▶ **Problem to work on**: Give back the full listing verbatim, apart from its images.

▶ **Dataset extract**:
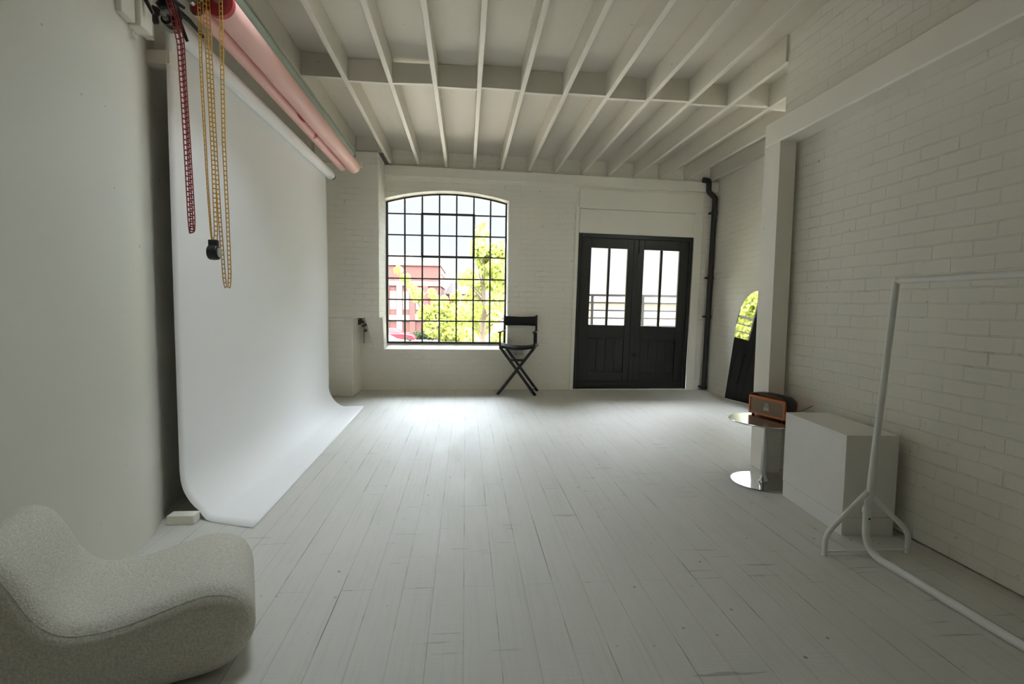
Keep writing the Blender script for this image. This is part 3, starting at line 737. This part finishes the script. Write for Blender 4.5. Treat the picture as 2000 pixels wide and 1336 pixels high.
# ------------------------------------------------------------------ round steel table
TX, TY = 2.225, 3.645
tb = empty('side_table', (TX, TY, 0)); tag(tb, 'low round steel pedestal table carrying the orange speaker', 'table')
MB().lathe([(0.225, 0.0), (0.228, 0.004), (0.226, 0.009), (0.10, 0.012), (0.035, 0.013)], (TX, TY, 0.0), 'Z', 64).build('base_plate', M['chrome'], tb)
MB().lathe([(0.038, 0.013), (0.036, 0.022), (0.026, 0.035), (0.0225, 0.06), (0.0215, 0.08), (0.0215, 0.452)], (TX, TY, 0.0), 'Z', 32).build('column', M['chrome'], tb)
MB().lathe([(0.06, 0.452), (0.06, 0.458), (0.245, 0.460), (0.2545, 0.463), (0.2565, 0.468), (0.254, 0.472), (0.10, 0.473), (0.01, 0.473)], (TX, TY, 0.0), 'Z', 72).build('tabletop', M['steel_top'], tb)

# ------------------------------------------------------------------ orange speaker
spk = empty('portable_speaker', (2.312, 3.71, 0.473)); spk.rotation_euler = (0, 0, math.radians(14)); tag(spk, 'orange portable speaker with black strap standing on the round steel table', 'speaker')
def spart(m, name, mat, parent=None, **k):
    o = m.build(name, mat, None, **k); o.parent = parent or spk; return o
L, Dp, Hh = 0.345, 0.125, 0.140      # local: length along Y, front faces -X
x0, x1, y0, y1, z0, z1 = -Dp/2, Dp/2, -L/2, L/2, 0.012, 0.012+Hh
m = MB().box(x0+0.012, x1, y0, y1, z0, z1)
fr = 0.016
m.box(x0, x0+0.014, y0, y1, z0, z0+fr); m.box(x0, x0+0.014, y0, y1, z1-fr, z1); m.box(x0, x0+0.014, y0, y0+fr, z0+fr, z1-fr); m.box(x0, x0+0.014, y1-fr, y1, z0+fr, z1-fr)
spart(m, 'cabinet', M['orange'], bevel=0.003)
spart(MB().box(x0+0.006, x0+0.013, y0+fr, y1-fr, z0+fr, z1-fr), 'grille', M['grille'], smooth=False)
# badge: a round-headed crest over a small banner
m = MB(); yc, zc_ = 0.0, (z0+z1)/2
rp_ = [(x0+0.004, yc+0.0165*math.cos(a), zc_+0.012+0.0165*math.sin(a)) for a in [PI*i/14*1.25-0.4 for i in range(15)]]
m.tube(rp_, 0.0022, 6); m.tube([(x0+0.004, yc+0.008*math.cos(a), zc_+0.013+0.008*math.sin(a)) for a in [2*PI*i/12 for i in range(12)]], 0.0018, 6, closed=True)
m.bar((x0+0.004, yc-0.004, zc_+0.020), (x0+0.004, yc+0.004, zc_+0.020), 0.003, 0.003); m.bar((x0+0.004, yc-0.004, zc_+0.007), (x0+0.004, yc+0.005, zc_+0.008), 0.003, 0.003)
m.bar((x0+0.004, yc-0.016, zc_+0.008), (x0+0.004, yc-0.019, zc_-0.010), 0.003, 0.005); m.bar((x0+0.004, yc+0.016, zc_+0.008), (x0+0.004, yc+0.019, zc_-0.010), 0.003, 0.005)
m.bar((x0+0.004, yc-0.019, zc_-0.005), (x0+0.004, yc+0.019, zc_-0.005), 0.003, 0.004)
m.bar((x0+0.004, yc-0.026, zc_-0.013), (x0+0.004, yc+0.026, zc_-0.013), 0.003, 0.003); m.bar((x0+0.004, yc-0.026, zc_-0.024), (x0+0.004, yc+0.026, zc_-0.024), 0.003, 0.003)
m.bar((x0+0.004, yc-0.026, zc_-0.0185), (x0+0.004, yc-0.022, zc_-0.0185), 0.003, 0.014); m.bar((x0+0.004, yc+0.022, zc_-0.0185), (x0+0.004, yc+0.026, zc_-0.0185), 0.003, 0.014)
for i in range(5): m.box(x0+0.003, x0+0.005, yc-0.016+0.0075*i, yc-0.0125+0.0075*i, zc_-0.0215, zc_-0.0155)
o = spart(m, 'badge', M['badge'])
# strap arched over the top, fixed to both ends
sp_pts = [(y1+0.004, z1-0.05), (y1+0.004, z1-0.012), (y1-0.01, z1+0.010), (y1-0.06, z1+0.022), (0.0, z1+0.026), (y0+0.07, z1+0.022), (y0+0.02, z1+0.014), (y0-0.008, z1-0.012), (y0-0.012, z1-0.045), (y0-0.006, z1-0.075)]
c_ = []
for i in range(len(sp_pts)-1):
    p0 = sp_pts[max(i-1, 0)]; p1 = sp_pts[i]; p2 = sp_pts[i+1]; p3 = sp_pts[min(i+2, len(sp_pts)-1)]
    for k in range(5):
        t = k/5; f = lambda a, b, c, d: 0.5*((2*b)+(-a+c)*t+(2*a-5*b+4*c-d)*t*t+(-a+3*b-3*c+d)*t**3)
        c_.append((f(p0[0], p1[0], p2[0], p3[0]), f(p0[1], p1[1], p2[1], p3[1])))
c_.append(sp_pts[-1])
m = MB().grid(lambda u, v: Vector((-0.052+0.088*v, c_[min(int(u*(len(c_)-1)+0.5), len(c_)-1)][0], c_[min(int(u*(len(c_)-1)+0.5), len(c_)-1)][1])), len(c_)-1, 3)
o = spart(m, 'carry_strap', M['leather']); md = o.modifiers.new('thickness', 'SOLIDIFY'); md.thickness = 0.008; md.offset = 0
for y in (y0+0.03, y1-0.03):
    for x in (x0+0.02, x1-0.02): spart(MB().lathe([(0.010, 0.0), (0.011, 0.012)], (x, y, 0.0), 'Z', 12), 'foot', M['plastic_blk'])
m = MB().tube(fillet([(x1-0.005, y0+0.08, 0.06), (x1+0.05, y0+0.02, 0.07), (x1+0.125, y0-0.03, 0.125), (x1+0.135, y0-0.045, 0.085), (x1+0.10, y0-0.03, 0.02), (x1+0.09, y0+0.0, -0.10)], 0.03), 0.0022, 8)
spart(m, 'power_cable', M['plastic_blk'])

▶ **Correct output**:
Keep writing the Blender script for this image. This is part 3, starting at line 737. This part finishes the script. Write for Blender 4.5. Treat the picture as 2000 pixels wide and 1336 pixels high.
# ------------------------------------------------------------------ round steel table
TX, TY = 2.225, 3.645
tb = empty('side_table', (TX, TY, 0)); tag(tb, 'low round steel pedestal table carrying the orange speaker', 'table')
MB().lathe([(0.225, 0.0), (0.228, 0.004), (0.226, 0.009), (0.10, 0.012), (0.035, 0.013)], (TX, TY, 0.0), 'Z', 64).build('base_plate', M['chrome'], tb)
MB().lathe([(0.038, 0.013), (0.036, 0.022), (0.026, 0.035), (0.0225, 0.06), (0.0215, 0.08), (0.0215, 0.452)], (TX, TY, 0.0), 'Z', 32).build('column', M['chrome'], tb)
MB().lathe([(0.06, 0.452), (0.06, 0.458), (0.245, 0.460), (0.2545, 0.463), (0.2565, 0.468), (0.254, 0.472), (0.10, 0.473), (0.01, 0.473)], (TX, TY, 0.0), 'Z', 72).build('tabletop', M['steel_top'], tb)

# ------------------------------------------------------------------ orange speaker
spk = empty('portable_speaker', (2.312, 3.71, 0.473)); spk.rotation_euler = (0, 0, math.radians(14)); tag(spk, 'orange portable speaker with black strap standing on the round steel table', 'speaker')
def spart(m, name, mat, parent=None, **k):
    o = m.build(name, mat, None, **k); o.parent = parent or spk; return o
L, Dp, Hh = 0.345, 0.125, 0.140      # local: length along Y, front faces -X
x0, x1, y0, y1, z0, z1 = -Dp/2, Dp/2, -L/2, L/2, 0.012, 0.012+Hh
m = MB().box(x0+0.012, x1, y0, y1, z0, z1)
fr = 0.016
m.box(x0, x0+0.014, y0, y1, z0, z0+fr); m.box(x0, x0+0.014, y0, y1, z1-fr, z1); m.box(x0, x0+0.014, y0, y0+fr, z0+fr, z1-fr); m.box(x0, x0+0.014, y1-fr, y1, z0+fr, z1-fr)
spart(m, 'cabinet', M['orange'], bevel=0.003)
spart(MB().box(x0+0.006, x0+0.013, y0+fr, y1-fr, z0+fr, z1-fr), 'grille', M['grille'], smooth=False)
# badge: a round-headed crest over a small banner
m = MB(); yc, zc_ = 0.0, (z0+z1)/2
rp_ = [(x0+0.004, yc+0.0165*math.cos(a), zc_+0.012+0.0165*math.sin(a)) for a in [PI*i/14*1.25-0.4 for i in range(15)]]
m.tube(rp_, 0.0022, 6); m.tube([(x0+0.004, yc+0.008*math.cos(a), zc_+0.013+0.008*math.sin(a)) for a in [2*PI*i/12 for i in range(12)]], 0.0018, 6, closed=True)
m.bar((x0+0.004, yc-0.004, zc_+0.020), (x0+0.004, yc+0.004, zc_+0.020), 0.003, 0.003); m.bar((x0+0.004, yc-0.004, zc_+0.007), (x0+0.004, yc+0.005, zc_+0.008), 0.003, 0.003)
m.bar((x0+0.004, yc-0.016, zc_+0.008), (x0+0.004, yc-0.019, zc_-0.010), 0.003, 0.005); m.bar((x0+0.004, yc+0.016, zc_+0.008), (x0+0.004, yc+0.019, zc_-0.010), 0.003, 0.005)
m.bar((x0+0.004, yc-0.019, zc_-0.005), (x0+0.004, yc+0.019, zc_-0.005), 0.003, 0.004)
m.bar((x0+0.004, yc-0.026, zc_-0.013), (x0+0.004, yc+0.026, zc_-0.013), 0.003, 0.003); m.bar((x0+0.004, yc-0.026, zc_-0.024), (x0+0.004, yc+0.026, zc_-0.024), 0.003, 0.003)
m.bar((x0+0.004, yc-0.026, zc_-0.0185), (x0+0.004, yc-0.022, zc_-0.0185), 0.003, 0.014); m.bar((x0+0.004, yc+0.022, zc_-0.0185), (x0+0.004, yc+0.026, zc_-0.0185), 0.003, 0.014)
for i in range(5): m.box(x0+0.003, x0+0.005, yc-0.016+0.0075*i, yc-0.0125+0.0075*i, zc_-0.0215, zc_-0.0155)
o = spart(m, 'badge', M['badge'])
# strap arched over the top, fixed to both ends
sp_pts = [(y1+0.004, z1-0.05), (y1+0.004, z1-0.012), (y1-0.01, z1+0.010), (y1-0.06, z1+0.022), (0.0, z1+0.026), (y0+0.07, z1+0.022), (y0+0.02, z1+0.014), (y0-0.008, z1-0.012), (y0-0.012, z1-0.045), (y0-0.006, z1-0.075)]
c_ = []
for i in range(len(sp_pts)-1):
    p0 = sp_pts[max(i-1, 0)]; p1 = sp_pts[i]; p2 = sp_pts[i+1]; p3 = sp_pts[min(i+2, len(sp_pts)-1)]
    for k in range(5):
        t = k/5; f = lambda a, b, c, d: 0.5*((2*b)+(-a+c)*t+(2*a-5*b+4*c-d)*t*t+(-a+3*b-3*c+d)*t**3)
        c_.append((f(p0[0], p1[0], p2[0], p3[0]), f(p0[1], p1[1], p2[1], p3[1])))
c_.append(sp_pts[-1])
m = MB().grid(lambda u, v: Vector((-0.052+0.088*v, c_[min(int(u*(len(c_)-1)+0.5), len(c_)-1)][0], c_[min(int(u*(len(c_)-1)+0.5), len(c_)-1)][1])), len(c_)-1, 3)
o = spart(m, 'carry_strap', M['leather']); md = o.modifiers.new('thickness', 'SOLIDIFY'); md.thickness = 0.008; md.offset = 0
for y in (y0+0.03, y1-0.03):
    for x in (x0+0.02, x1-0.02): spart(MB().lathe([(0.010, 0.0), (0.011, 0.012)], (x, y, 0.0), 'Z', 12), 'foot', M['plastic_blk'])
m = MB().tube(fillet([(x1-0.005, y0+0.08, 0.06), (x1+0.05, y0+0.02, 0.07), (x1+0.125, y0-0.03, 0.125), (x1+0.135, y0-0.045, 0.085), (x1+0.10, y0-0.03, 0.02), (x1+0.09, y0+0.0, -0.10)], 0.03), 0.0022, 8)
spart(m, 'power_cable', M['plastic_blk'])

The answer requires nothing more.